■ **Recorded data**:
+ + +
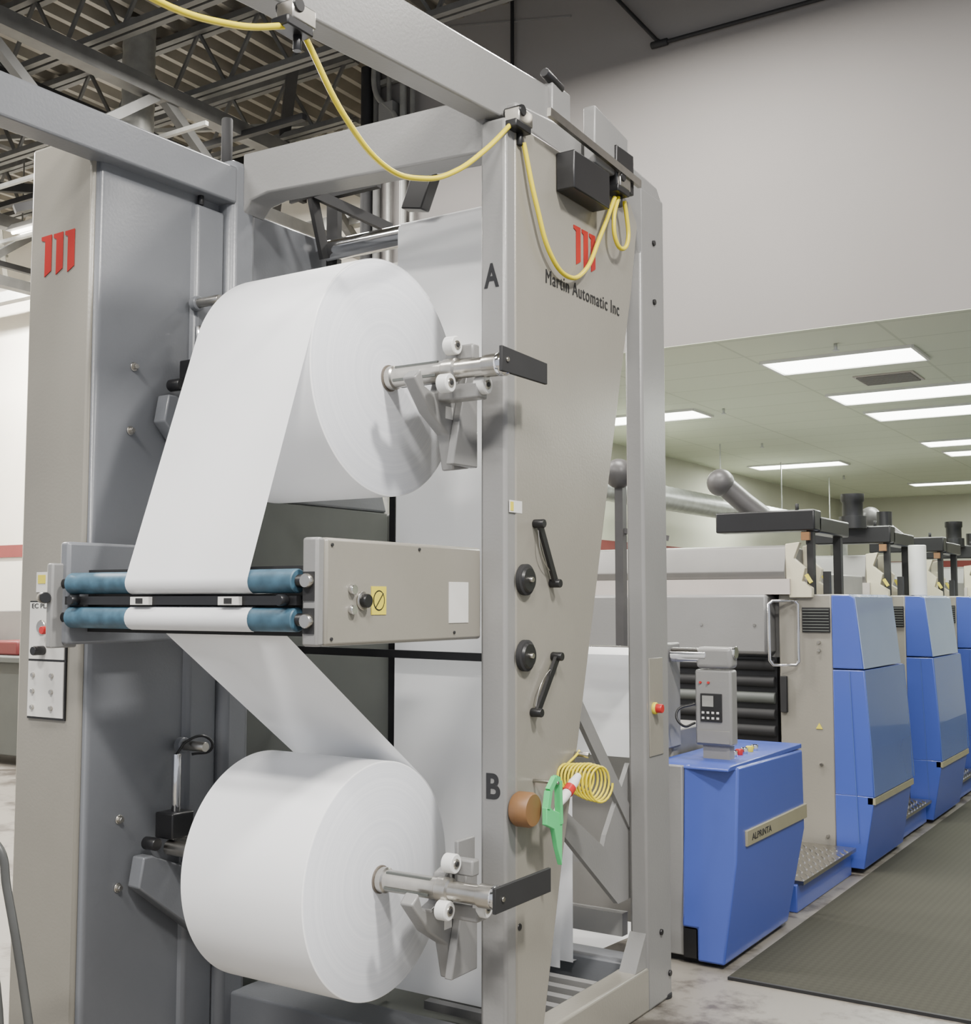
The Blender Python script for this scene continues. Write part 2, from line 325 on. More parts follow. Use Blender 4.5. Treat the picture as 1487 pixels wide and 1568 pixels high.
# splice carriage
box("carriage_right",-2.165,-2.115,2.475,3.26,1.475,1.775,'paintw',U,0.01)
box("carriage_right_cap",-2.175,-2.12,2.445,2.478,1.475,1.775,'paint',U,0.008)
box("cap_slot_top",-2.168,-2.128,2.441,2.446,1.60,1.68,'blackm',U)
box("cap_slot_bottom",-2.168,-2.128,2.441,2.446,1.51,1.58,'blackm',U)
cyl("slot_pin_top",(-2.148,2.425,1.655),(-2.148,2.45,1.655),0.020,'steel',U,16)
cyl("slot_pin_bottom",(-2.148,2.425,1.545),(-2.148,2.45,1.545),0.020,'steel',U,16)
box("carriage_left",-3.205,-3.16,2.44,3.24,1.46,1.79,'paint_shaded',U,0.01)
box("carriage_left_ear",-3.215,-3.185,2.40,2.50,1.45,1.72,'paint',U,0.006)
cyl("clamp_knob",(-3.235,2.40,1.61),(-3.19,2.38,1.61),0.018,'black',U,16)
for z in (1.655,1.548):
    cyl("nip_roller",(-3.15,2.45,z),(-2.19,2.45,z),0.034,'roller',U,40)
    cyl("nip_journal",(-3.19,2.45,z),(-2.15,2.45,z),0.018,'black',U,20)
box("splice_bar",-3.16,-2.18,2.43,2.50,1.588,1.614,'black',U)
box("splice_bar_back",-3.16,-2.18,2.52,2.60,1.50,1.70,'blackm',U)
for x in (-2.80,-2.43):
    box("splice_tab",x-.035,x+.045,2.415,2.43,1.588,1.612,'label',U);box("splice_tab_mark",x-.01,x+.02,2.413,2.415,1.592,1.608,'blackm',U)
for x in (-3.1,-2.22): cyl("bar_knob",(x,2.40,1.602),(x,2.43,1.602),0.016,'black',U,16)
cyl("selector_switch",(-2.115,2.635,1.60),(-2.09,2.635,1.60),0.020,'black',U,20);cyl("selector_bezel",(-2.116,2.635,1.60),(-2.108,2.635,1.60),0.027,'steel',U,20)
cyl("push_button_top",(-2.115,2.585,1.632),(-2.10,2.585,1.632),0.014,'chrome',U,20)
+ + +
■ **Written task**: Quote the full listing above word for word; exclude every picture from the copy.

■ **The output**:
The Blender Python script for this scene continues. Write part 2, from line 325 on. More parts follow. Use Blender 4.5. Treat the picture as 1487 pixels wide and 1568 pixels high.
# splice carriage
box("carriage_right",-2.165,-2.115,2.475,3.26,1.475,1.775,'paintw',U,0.01)
box("carriage_right_cap",-2.175,-2.12,2.445,2.478,1.475,1.775,'paint',U,0.008)
box("cap_slot_top",-2.168,-2.128,2.441,2.446,1.60,1.68,'blackm',U)
box("cap_slot_bottom",-2.168,-2.128,2.441,2.446,1.51,1.58,'blackm',U)
cyl("slot_pin_top",(-2.148,2.425,1.655),(-2.148,2.45,1.655),0.020,'steel',U,16)
cyl("slot_pin_bottom",(-2.148,2.425,1.545),(-2.148,2.45,1.545),0.020,'steel',U,16)
box("carriage_left",-3.205,-3.16,2.44,3.24,1.46,1.79,'paint_shaded',U,0.01)
box("carriage_left_ear",-3.215,-3.185,2.40,2.50,1.45,1.72,'paint',U,0.006)
cyl("clamp_knob",(-3.235,2.40,1.61),(-3.19,2.38,1.61),0.018,'black',U,16)
for z in (1.655,1.548):
    cyl("nip_roller",(-3.15,2.45,z),(-2.19,2.45,z),0.034,'roller',U,40)
    cyl("nip_journal",(-3.19,2.45,z),(-2.15,2.45,z),0.018,'black',U,20)
box("splice_bar",-3.16,-2.18,2.43,2.50,1.588,1.614,'black',U)
box("splice_bar_back",-3.16,-2.18,2.52,2.60,1.50,1.70,'blackm',U)
for x in (-2.80,-2.43):
    box("splice_tab",x-.035,x+.045,2.415,2.43,1.588,1.612,'label',U);box("splice_tab_mark",x-.01,x+.02,2.413,2.415,1.592,1.608,'blackm',U)
for x in (-3.1,-2.22): cyl("bar_knob",(x,2.40,1.602),(x,2.43,1.602),0.016,'black',U,16)
cyl("selector_switch",(-2.115,2.635,1.60),(-2.09,2.635,1.60),0.020,'black',U,20);cyl("selector_bezel",(-2.116,2.635,1.60),(-2.108,2.635,1.60),0.027,'steel',U,20)
cyl("push_button_top",(-2.115,2.585,1.632),(-2.10,2.585,1.632),0.014,'chrome',U,20)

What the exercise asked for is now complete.